L’analyse des cas concrets qui mettent en rapport les différents pouvoirs démontrent qu’il ne s’agit pas de concrétiser de manière machinale le principe sans prendre en compte les données empiriques qui diffèrent chaque fois. Aucune fonction ne se voit attribuée exclusivement à un seul organe. L’organisation du pouvoir est tissée de rapports complexes qui font ressortir l’impossible existence d’un principe de la séparation des pouvoirs qui serait d’application certaine et ne tolérerait pas les ajustements.
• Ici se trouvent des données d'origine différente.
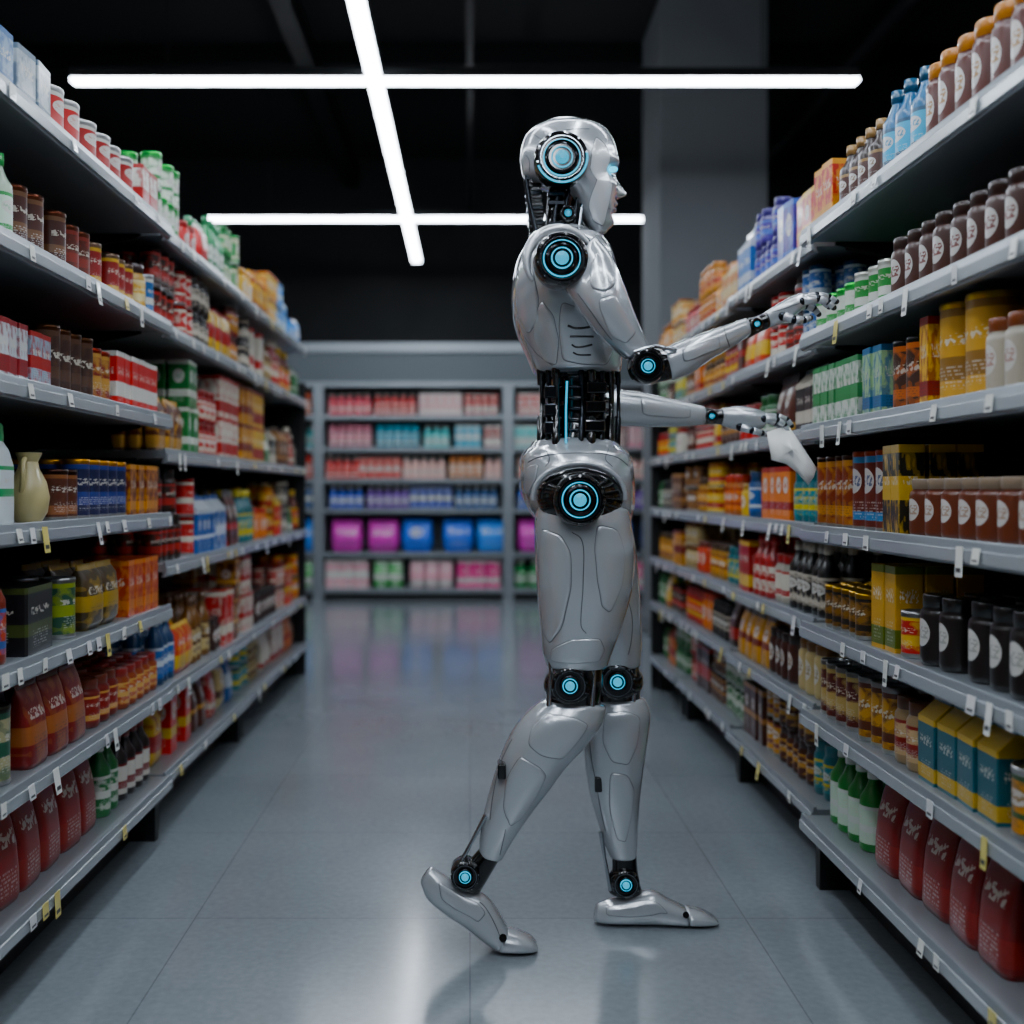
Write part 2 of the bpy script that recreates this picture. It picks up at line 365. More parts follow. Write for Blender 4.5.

Il s’agit davantage d’avoir des rapports balancés qui permettent, jusqu’à un certain niveau, le partage des compétences, tout en sauvegardant l’organe qui porte la responsaibilité pour la prise d’une décision et qui dont ne peut pas être remplacé par un autre. C’est là la limite de la norme constitutionnelle déduite de l’article 20, alinéa 2 LF et concrétisée par les articles de la Loi fondamentale. C’est ce jeu de contrôle et de concours aux mêmes missions qui est difficile à comprendre si on s’arrête à une présentation illusoire, fallacieuse du principe. L’explication banale et scolaire un organe-une fonction-un pouvoir ne peut guère s’appliquer à la réalité constitutionnelle. Ou alors, le principe de la séparation des pouvoirs ne remplirait plus sa mission de principe d’organisation du pouvoir d’État. Organiser le pouvoir, c’est rationaliser les actions des différents pouvoirs et optimiser les conditions de leur travail. Cela ne veut certainement pas dire qu’il faut construire une structure statique qui ne permettrait aucun mouvement, aucun équilibre. Car l’équilibre suppose le mouvement dynamique.
La simple application des règles du syllogisme juridique (souvent mal compris) ne correspond pas à la nature fonctionnelle du principe de la séparation des pouvoirs. Ce dernier ne doit pas s’en tenir aux présuposés, aux inexactitudes qui accompagnent sa concrétisation. Les définitions dégagées par la Cour tout au long de sa jurisprudence doivent non pas être calquées sur les espèces concrètes, mais suivre un processus d’adaptation nécessaire afin que la solution soit adéquate au problème juridique posé. Certes, les solutions données par la Cour présentent parfois, et même souvent, des failles. Mais l’effort avec lequel le juge constitutionnel allemand tente d’expliquer son raisonnement mérite d’attirer l’attention.